Modern science has long since dispelled most of the ancient myths. Yet it has failed to solve one of the great Martian mysteries: Does the planet harbor any form of life?
The idea that there might be intelligent life on Mars took root in the 17th century, after Johannes Kepler developed his theory of planetary motion, which helped rebut the old Ptolemaic idea of an earth-centered system of celestial bodies. Kepler's ideas supported the Copernican theory that the sun is the true center of man's universe. Its implications were profound. If the earth is only one of several planets orbiting the sun, could it be the only one to contain life? Newton, Huygens and Voltaire all speculated on the existence of intelligent life elsewhere in the solar system, even on the sun itself. The 18th century astronomer, Johann Elert Bode, author of Bode's Law (each planet is roughly twice as far from the sun as the previous one), insisted that spiritual values increased similarly with the distance from the sun.
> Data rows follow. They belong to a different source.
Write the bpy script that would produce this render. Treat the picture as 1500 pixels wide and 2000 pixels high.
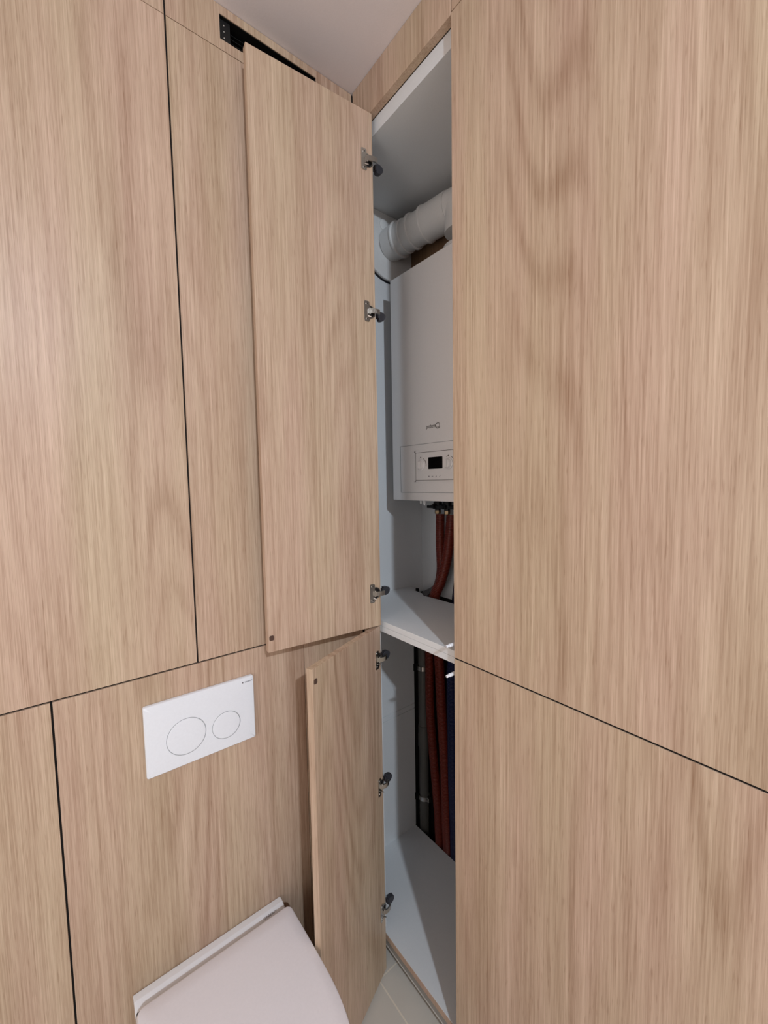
import bpy, bmesh, math, random
from mathutils import Vector, Matrix
random.seed(7)
D = bpy.data
SC = bpy.context.scene
COL = SC.collection
for o in list(D.objects): D.objects.remove(o)

# ------------------------------------------------------------------ camera
CAM = Vector((1.01786, -0.710764, 1.438263))
cd = Vector((-0.7835702, 0.6171921, -0.0713559))
cr = Vector((0.6196559, 0.7846793, -0.0174620))
cu = Vector((-0.0452141, 0.0578988, 0.9972981))
cam_data = D.cameras.new('camera')
cam_data.sensor_fit = 'VERTICAL'; cam_data.sensor_height = 24; cam_data.sensor_width = 18
cam_data.lens = 799.22 * 24 / 2000
cam_data.clip_start = 0.01
cam = D.objects.new('camera', cam_data); COL.objects.link(cam)
M = Matrix(((cr.x, cu.x, -cd.x, CAM.x), (cr.y, cu.y, -cd.y, CAM.y), (cr.z, cu.z, -cd.z, CAM.z), (0, 0, 0, 1)))
cam.matrix_world = M
SC.camera = cam

# ------------------------------------------------------------------ light, world, exposure
H = 2.5355           # ceiling
S = 1.020            # seam height between upper and lower fronts
FZ = -0.095          # floor
X_FAR = 3.1
world = D.worlds.new('world'); SC.world = world; world.use_nodes = True
bg = world.node_tree.nodes['Background']
bg.inputs[0].default_value = (0.8, 0.85, 1.0, 1); bg.inputs[1].default_value = 0.02

def area(name, loc, target, size, energy, color, spread=math.pi):
    l = D.lights.new(name, 'AREA'); l.shape = 'DISK'; l.size = size; l.energy = energy; l.color = color
    l.spread = spread
    o = D.objects.new(name, l); COL.objects.link(o); o.location = loc
    o.rotation_euler = (Vector(target) - Vector(loc)).to_track_quat('-Z', 'Y').to_euler()
    return o
area('downlight_main', (2.55, -1.06, H - .012), (1.2, -.6, .6), .09, 57, (0.77, 0.885, 1.0))
area('far_fill', (X_FAR - .02, -1.0, 1.0), (1.2, -.8, 2.0), 1.0, 9, (0.90, 0.95, 1.0))  # unseen soft fill added at the far wall to lift the ceiling
area('room_fill', (.85, -1.86, 1.35), (.5, 0, 1.45), 1.1, 9, (1.0, 0.94, 0.90))

SC.view_settings.view_transform = 'Standard'
SC.view_settings.look = 'None'
SC.view_settings.gamma = 1
SC.view_settings.use_curve_mapping = False
SC.view_settings.exposure = -0.08

# ------------------------------------------------------------------ helpers
def lin(c):
    return tuple(((v/255)/12.92 if v/255 <= .04045 else ((v/255+.055)/1.055)**2.4) for v in c) + (1,)

def plain(name, rgb, rough=.5, metal=0.0, coat=0.0, bump=0.0, bscale=200, ior=1.45):
    m = D.materials.new(name); m.use_nodes = True; nt = m.node_tree
    b = nt.nodes['Principled BSDF']
    b.inputs['Roughness'].default_value = rough; b.inputs['Metallic'].default_value = metal
    b.inputs['Coat Weight'].default_value = coat; b.inputs['Coat Roughness'].default_value = .05
    b.inputs['IOR'].default_value = ior
    tc = nt.nodes.new('ShaderNodeTexCoord')
    n = nt.nodes.new('ShaderNodeTexNoise'); n.inputs['Scale'].default_value = bscale; n.inputs['Detail'].default_value = 3
    nt.links.new(tc.outputs['Object'], n.inputs['Vector'])
    mx = nt.nodes.new('ShaderNodeMixRGB'); mx.blend_type = 'MULTIPLY'; mx.inputs[0].default_value = .06
    mx.inputs[1].default_value = lin(rgb)
    nt.links.new(n.outputs['Fac'], mx.inputs[2]); nt.links.new(mx.outputs[0], b.inputs['Base Color'])
    if bump:
        bp = nt.nodes.new('ShaderNodeBump'); bp.inputs['Strength'].default_value = bump; bp.inputs['Distance'].default_value = .001
        nt.links.new(n.outputs['Fac'], bp.inputs['Height']); nt.links.new(bp.outputs[0], b.inputs['Normal'])
    return m

def wood(name, light=(212, 188, 166), dark=(150, 119, 96), rough=.42, horiz=False):
    """light oak laminate, grain along object Z"""
    m = D.materials.new(name); m.use_nodes = True; nt = m.node_tree; L = nt.links.new
    b = nt.nodes['Principled BSDF']; b.inputs['Roughness'].default_value = rough
    b.inputs['Specular IOR Level'].default_value = .35
    tc = nt.nodes.new('ShaderNodeTexCoord'); oi = nt.nodes.new('ShaderNodeObjectInfo')
    off = nt.nodes.new('ShaderNodeVectorMath'); off.operation = 'SCALE'; off.inputs['Scale'].default_value = 13.0
    cmb = nt.nodes.new('ShaderNodeCombineXYZ')
    for k in range(3): L(oi.outputs['Random'], cmb.inputs[k])
    L(cmb.outputs[0], off.inputs[0])
    add = nt.nodes.new('ShaderNodeVectorMath'); add.operation = 'ADD'
    L(tc.outputs['Object'], add.inputs[0]); L(off.outputs[0], add.inputs[1])
    def mapped(sc):
        mp = nt.nodes.new('ShaderNodeMapping'); mp.inputs['Scale'].default_value = sc
        L(add.outputs[0], mp.inputs['Vector']); return mp.outputs[0]
    def noise(sc, detail=3, dist=0.0, rgh=.5):
        n = nt.nodes.new('ShaderNodeTexNoise'); n.inputs['Scale'].default_value = 1; n.inputs['Detail'].default_value = detail
        n.inputs['Distortion'].default_value = dist; n.inputs['Roughness'].default_value = rgh
        L(mapped(sc), n.inputs['Vector']); return n.outputs['Fac']
    def math_(op, a, c, clamp=False):
        n = nt.nodes.new('ShaderNodeMath'); n.operation = op; n.use_clamp = clamp
        for i, v in enumerate((a, c)):
            if isinstance(v, (int, float)): n.inputs[i].default_value = v
            else: L(v, n.inputs[i])
        return n.outputs[0]
    # growth rings: contour lines of a slowly varying field -> long cathedral figures
    field = noise((3.4, 3.4, .40), 1.0, .25, .45)
    ringv = math_('MULTIPLY', field, 150.0)
    rings = math_('SINE', ringv, 0.0)
    rings = math_('MULTIPLY_ADD', rings, .5); 
    nt.nodes[-1].inputs[2].default_value = .5
    rings = math_('POWER', rings, 2.0)
    mask = noise((6, 6, .8), 2)
    mask = math_('SUBTRACT', mask, .40); mask = math_('MULTIPLY', mask, 4.0, True)
    rings = math_('MULTIPLY', rings, mask)
    fine = noise((620, 620, 9), 2, 0, .65)          # pores
    mid = noise((200, 200, 3.2), 3, .15, .62)           # streaks
    wide = noise((16, 16, .7), 2)                    # tone bands
    dash = noise((520, 520, 30), 1)
    dash = math_('SUBTRACT', dash, .60); dash = math_('MULTIPLY', dash, 6.0, True)
    v = math_('MULTIPLY', fine, .42)
    v2 = math_('MULTIPLY', mid, .44); v = math_('ADD', v, v2)
    v3 = math_('MULTIPLY', wide, .26); v = math_('ADD', v, v3)
    v4 = math_('MULTIPLY', rings, .11); v = math_('ADD', v, v4)
    v5 = math_('MULTIPLY', dash, .10); v = math_('ADD', v, v5)
    rp = nt.nodes.new('ShaderNodeValToRGB'); e = rp.color_ramp.elements
    e[0].position = .39; e[0].color = lin(light); e[1].position = .82; e[1].color = lin(dark)
    L(v, rp.inputs[0])
    # faint pinkish / yellowish drift
    hue = noise((9, 9, 1.1), 1)
    hr = nt.nodes.new('ShaderNodeValToRGB'); h = hr.color_ramp.elements
    h[0].position = .35; h[0].color = (1.0, .955, .955, 1); h[1].position = .65; h[1].color = (.975, .99, .93, 1)
    L(hue, hr.inputs[0])
    mx = nt.nodes.new('ShaderNodeMixRGB'); mx.blend_type = 'MULTIPLY'; mx.inputs[0].default_value = 1
    L(rp.outputs[0], mx.inputs[1]); L(hr.outputs[0], mx.inputs[2]); L(mx.outputs[0], b.inputs['Base Color'])
    bp = nt.nodes.new('ShaderNodeBump'); bp.inputs['Strength'].default_value = .22; bp.inputs['Distance'].default_value = .0005
    bp.invert = True
    L(v, bp.inputs['Height']); L(bp.outputs[0], b.inputs['Normal'])
    return m

def tiles(name):
    m = D.materials.new(name); m.use_nodes = True; nt = m.node_tree; L = nt.links.new
    b = nt.nodes['Principled BSDF']; b.inputs['Roughness'].default_value = .45
    tc = nt.nodes.new('ShaderNodeTexCoord'); mp = nt.nodes.new('ShaderNodeMapping')
    mp.inputs['Location'].default_value = (-.084 + .002 + .6, .024 + .002 + .6, 0)
    L(tc.outputs['Object'], mp.inputs['Vector'])
    br = nt.nodes.new('ShaderNodeTexBrick'); br.offset = 0; br.squash = 1
    br.inputs['Scale'].default_value = 1; br.inputs['Brick Width'].default_value = .6; br.inputs['Row Height'].default_value = .6
    br.inputs['Mortar Size'].default_value = .0022; br.inputs['Mortar Smooth'].default_value = .1
    br.inputs['Color1'].default_value = lin((216, 207, 195)); br.inputs['Color2'].default_value = lin((212, 203, 192))
    br.inputs['Mortar'].default_value = lin((238, 226, 208))
    L(mp.outputs[0], br.inputs['Vector'])
    n = nt.nodes.new('ShaderNodeTexNoise'); n.inputs['Scale'].default_value = 9; n.inputs['Detail'].default_value = 6
    L(tc.outputs['Object'], n.inputs['Vector'])
    mx = nt.nodes.new('ShaderNodeMixRGB'); mx.blend_type = 'MULTIPLY'; mx.inputs[0].default_value = .15
    L(br.outputs['Color'], mx.inputs[1]); L(n.outputs['Fac'], mx.inputs[2]); L(mx.outputs[0], b.inputs['Base Color'])
    return m

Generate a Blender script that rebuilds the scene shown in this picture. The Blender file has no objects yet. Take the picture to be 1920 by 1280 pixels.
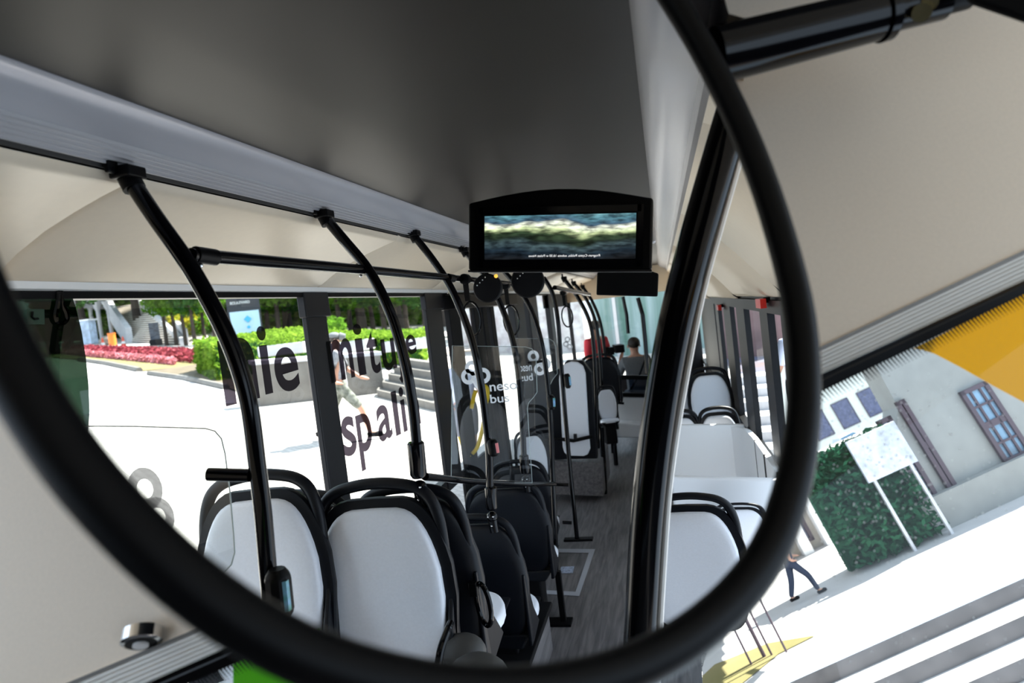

That would make Martians considerably more spiritual than earthlings.
Tapping the Icecaps
As scientific techniques improved, astronomers saw enough to become increasingly convinced that most planets were inhospitable to life. Yet Mars continued to provoke serious speculation, largely because it showed so many characteristics that seemed fascinatingly similar to those of earth. The red planet turned out to have an atmosphere, albeit an extremely thin one. The tilt of its axis (about 24°) is approximately the same as the earth's, thus creating seasonal changes. Its huge white polar caps suggest the presence of ice, and therefore watera prerequisite for life as human beings know it. It also has large dark areas that grow, like earthly vegetation, in spring and recede in autumn.
In 1877, the Italian astronomer Giovanni Virginio Schiaparelli (an uncle of the present-day Paris couturier) reported mysterious lines, or canali, linking those dark areas. By 1906, Percival Lowell, an amateur astronomer and one of the Boston Lowells (his brother Abbott Lawrence was president of Harvard, his sister was Poet Amy), had plotted more than 700 canals at his Mars observatory in Arizona. He believed that the canals had been built by an advanced civilization desperately trying to tap moisture from polar ice to conserve its dwindling water supply.
Phobos and Deimos
No matter how hard they have looked, many other astronomers have been unable to locate Lowell's canals. Most likely, says Franklin A. Gifford Jr. of the U.S. Weather Bureau, Lowell spotted elongated sand dunes that resemble canals from afar; a dune of this sort in Libya extends more than 400 miles and is three miles wide.